_What is required_:
Without the pictures, repeat the listing character for character.

── Data shown ──

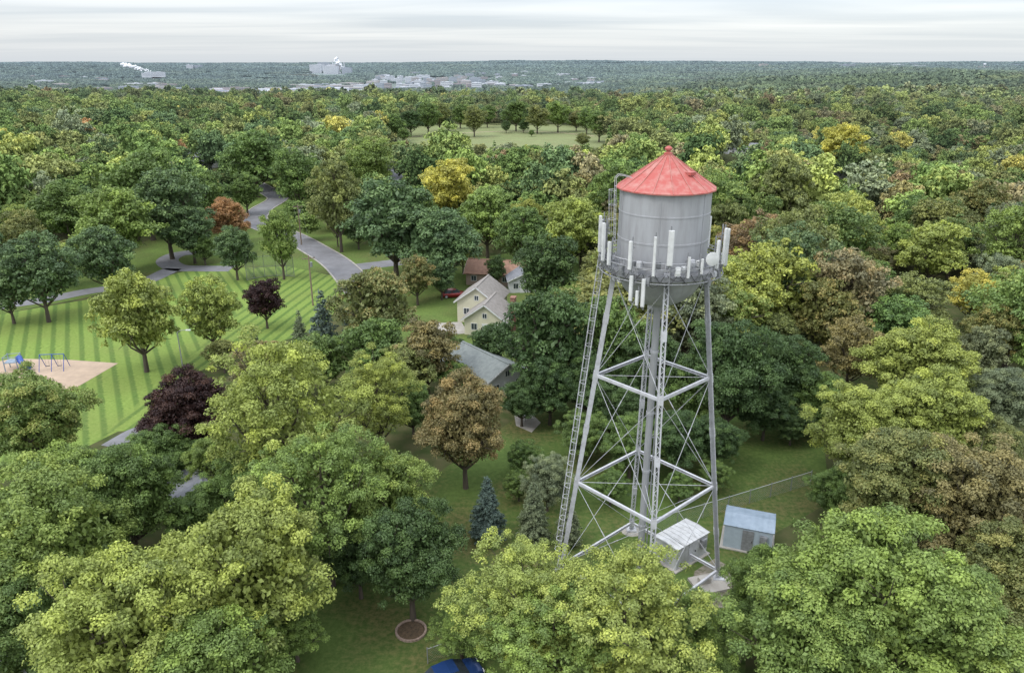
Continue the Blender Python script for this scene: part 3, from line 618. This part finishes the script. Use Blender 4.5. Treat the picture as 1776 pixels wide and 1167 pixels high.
def panel(dx,z,h,w=.26,front=True,R=4.38,mat='white',t=.14):
    dy=-math.sqrt(max(R*R-dx*dx,0))*(1 if front else -1); a=math.atan2(dy,dx); c,s=math.cos(a),math.sin(a)
    b=MB(); x,y_=R*c,R*s
    b.box((x+.1*c,y_+.1*s,z),(t,w,h),rz=a); b.box((x+.17*c,y_+.17*s,z),(.05,w*.7,h*.985),rz=a)
    b.k=1; b.tube((x-.14*c,y_-.14*s,z-h*.55-.2),(x-.14*c,y_-.14*s,z+h*.5+.25),.045,8)
    for q in(-.35,.35): b.box((x-.03*c,y_-.03*s,z+q*h),(.24,.12,.08),rz=a); b.beam((x-.14*c,y_-.14*s,z+q*h*.8),(x*.9,y_*.9,z+q*h*.8-.1),.05,.05)
    b.box((x+.06*c,y_+.06*s,z-h*.53),(.1,w*.6,.1),rz=a)
    b.obj('panel_antenna',[M[mat],M['galvdk']],TW)
for p in [(-4.3,28.9,2.5,.3),(-4.1,28.5,2.6,.28),(-3.75,27.9,1.6,.24),(-2.5,28.1,1.9,.24),(-1.05,28.2,2.6,.18),(-.1,28.8,2.3,.36),(1.15,27.5,1.4,.14),(2.05,27.5,1.0,.12),(3.15,28.1,1.9,.2),(3.7,28.5,2.4,.28),(4.0,28.3,2.5,.28),(-2.35,25.9,1.7,.24),(-1.6,25.7,1.9,.24),(-1.95,25.3,1.0,.2)]: panel(*p)
for p in[(-3.9,28.2,2.3,.26,False),(3.6,28.4,2.3,.26,False),(0,28.3,2.3,.26,False),(2,28.3,2.3,.26,False),(-2,28.3,2.3,.26,False)]: panel(*p)
b=MB(); b.lathe([(.01,-.1),(.3,-.08),(.5,.02),(.54,.12),(.54,.2),(.48,.21),(.3,.235),(.01,.25)],28)
b.tube((0,0,-.1),(0,0,-.35),.12,10); b.tube((.0,0,-.35),(0,.0,-.45),.06,6)
o=b.obj('dish_antenna',M['white'],TW,smoothang=50); o.location=(2.75,-3.6,27.95); o.rotation_euler=(math.radians(92),0,math.radians(12)); o.scale=(.85,.85,.85)
def ladder(p0,p1,out,step=1.0,rise=.32,th=1.):
    p0=Vector(p0);p1=Vector(p1);ax=(p1-p0).normalized(); side=ax.cross(out).normalized(); o2=side.cross(ax).normalized()
    if o2.dot(out)<0:o2=-o2
    b=MB(); L_=(p1-p0).length
    for s in(-1,1): b.tube(p0+side*s*.23,p1+side*s*.23,.026*th,6)
    for i in range(int(L_/rise)): q=p0+ax*i*rise; b.tube(q-side*.23,q+side*.23,.014,5,cap=False)
    ob=b.obj('ladder',M['steel'],TW)
    c=MB(); n=int((L_-2.2)/step); ang=np.linspace(-.15,math.pi+.15,9)
    def hp(i,a): return p0+ax*(2.2+i*step)+side*math.cos(a)*.36+o2*(math.sin(a)*.38+.06)
    for i in range(n+1):
        pp=[hp(i,a) for a in ang]
        for k in range(8): c.beam(pp[k],pp[k+1],.045,.012)
    for k in(1,3,4,5,7): c.tube(hp(0,ang[k]),hp(n,ang[k]),.011,4)
    c.obj('ladder_cage',M['steel'],ob)
ladder((-(rl(.3)+.32),-.0,.3),(-(rl(27)+.8),-.0,27.6),Vector((-1,0,0)),rise=.33)
ladder((-3.3,-.6,26.7),(-3.5,-.6,32.7),Vector((-1,-.15,0)),th=.8)
b=MB()
for s in(-.3,.3):
    b.path([(-3.5,-.6+s,32.7),(-3.3,-.6+s,32.9),(-2.9,-.6+s,32.85),(-2.4,-.5+s,32.7)],.022,6)
b.obj('roof_handrail',M['steel'],TW)
for k in range(4):
    b=MB(); pts_=[LP(DIRS[2],z,.0)+Vector((-.05,-.2-.01*k,0))+Vector(((k-1.5)*.07,0,0)) for z in(.8,9,18,26)]
    b.path(pts_,.016,5); b.obj('feed_cable',M['galvdk'],TW)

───

_Exercise solution_:
Continue the Blender Python script for this scene: part 3, from line 618. This part finishes the script. Use Blender 4.5. Treat the picture as 1776 pixels wide and 1167 pixels high.
def panel(dx,z,h,w=.26,front=True,R=4.38,mat='white',t=.14):
    dy=-math.sqrt(max(R*R-dx*dx,0))*(1 if front else -1); a=math.atan2(dy,dx); c,s=math.cos(a),math.sin(a)
    b=MB(); x,y_=R*c,R*s
    b.box((x+.1*c,y_+.1*s,z),(t,w,h),rz=a); b.box((x+.17*c,y_+.17*s,z),(.05,w*.7,h*.985),rz=a)
    b.k=1; b.tube((x-.14*c,y_-.14*s,z-h*.55-.2),(x-.14*c,y_-.14*s,z+h*.5+.25),.045,8)
    for q in(-.35,.35): b.box((x-.03*c,y_-.03*s,z+q*h),(.24,.12,.08),rz=a); b.beam((x-.14*c,y_-.14*s,z+q*h*.8),(x*.9,y_*.9,z+q*h*.8-.1),.05,.05)
    b.box((x+.06*c,y_+.06*s,z-h*.53),(.1,w*.6,.1),rz=a)
    b.obj('panel_antenna',[M[mat],M['galvdk']],TW)
for p in [(-4.3,28.9,2.5,.3),(-4.1,28.5,2.6,.28),(-3.75,27.9,1.6,.24),(-2.5,28.1,1.9,.24),(-1.05,28.2,2.6,.18),(-.1,28.8,2.3,.36),(1.15,27.5,1.4,.14),(2.05,27.5,1.0,.12),(3.15,28.1,1.9,.2),(3.7,28.5,2.4,.28),(4.0,28.3,2.5,.28),(-2.35,25.9,1.7,.24),(-1.6,25.7,1.9,.24),(-1.95,25.3,1.0,.2)]: panel(*p)
for p in[(-3.9,28.2,2.3,.26,False),(3.6,28.4,2.3,.26,False),(0,28.3,2.3,.26,False),(2,28.3,2.3,.26,False),(-2,28.3,2.3,.26,False)]: panel(*p)
b=MB(); b.lathe([(.01,-.1),(.3,-.08),(.5,.02),(.54,.12),(.54,.2),(.48,.21),(.3,.235),(.01,.25)],28)
b.tube((0,0,-.1),(0,0,-.35),.12,10); b.tube((.0,0,-.35),(0,.0,-.45),.06,6)
o=b.obj('dish_antenna',M['white'],TW,smoothang=50); o.location=(2.75,-3.6,27.95); o.rotation_euler=(math.radians(92),0,math.radians(12)); o.scale=(.85,.85,.85)
def ladder(p0,p1,out,step=1.0,rise=.32,th=1.):
    p0=Vector(p0);p1=Vector(p1);ax=(p1-p0).normalized(); side=ax.cross(out).normalized(); o2=side.cross(ax).normalized()
    if o2.dot(out)<0:o2=-o2
    b=MB(); L_=(p1-p0).length
    for s in(-1,1): b.tube(p0+side*s*.23,p1+side*s*.23,.026*th,6)
    for i in range(int(L_/rise)): q=p0+ax*i*rise; b.tube(q-side*.23,q+side*.23,.014,5,cap=False)
    ob=b.obj('ladder',M['steel'],TW)
    c=MB(); n=int((L_-2.2)/step); ang=np.linspace(-.15,math.pi+.15,9)
    def hp(i,a): return p0+ax*(2.2+i*step)+side*math.cos(a)*.36+o2*(math.sin(a)*.38+.06)
    for i in range(n+1):
        pp=[hp(i,a) for a in ang]
        for k in range(8): c.beam(pp[k],pp[k+1],.045,.012)
    for k in(1,3,4,5,7): c.tube(hp(0,ang[k]),hp(n,ang[k]),.011,4)
    c.obj('ladder_cage',M['steel'],ob)
ladder((-(rl(.3)+.32),-.0,.3),(-(rl(27)+.8),-.0,27.6),Vector((-1,0,0)),rise=.33)
ladder((-3.3,-.6,26.7),(-3.5,-.6,32.7),Vector((-1,-.15,0)),th=.8)
b=MB()
for s in(-.3,.3):
    b.path([(-3.5,-.6+s,32.7),(-3.3,-.6+s,32.9),(-2.9,-.6+s,32.85),(-2.4,-.5+s,32.7)],.022,6)
b.obj('roof_handrail',M['steel'],TW)
for k in range(4):
    b=MB(); pts_=[LP(DIRS[2],z,.0)+Vector((-.05,-.2-.01*k,0))+Vector(((k-1.5)*.07,0,0)) for z in(.8,9,18,26)]
    b.path(pts_,.016,5); b.obj('feed_cable',M['galvdk'],TW)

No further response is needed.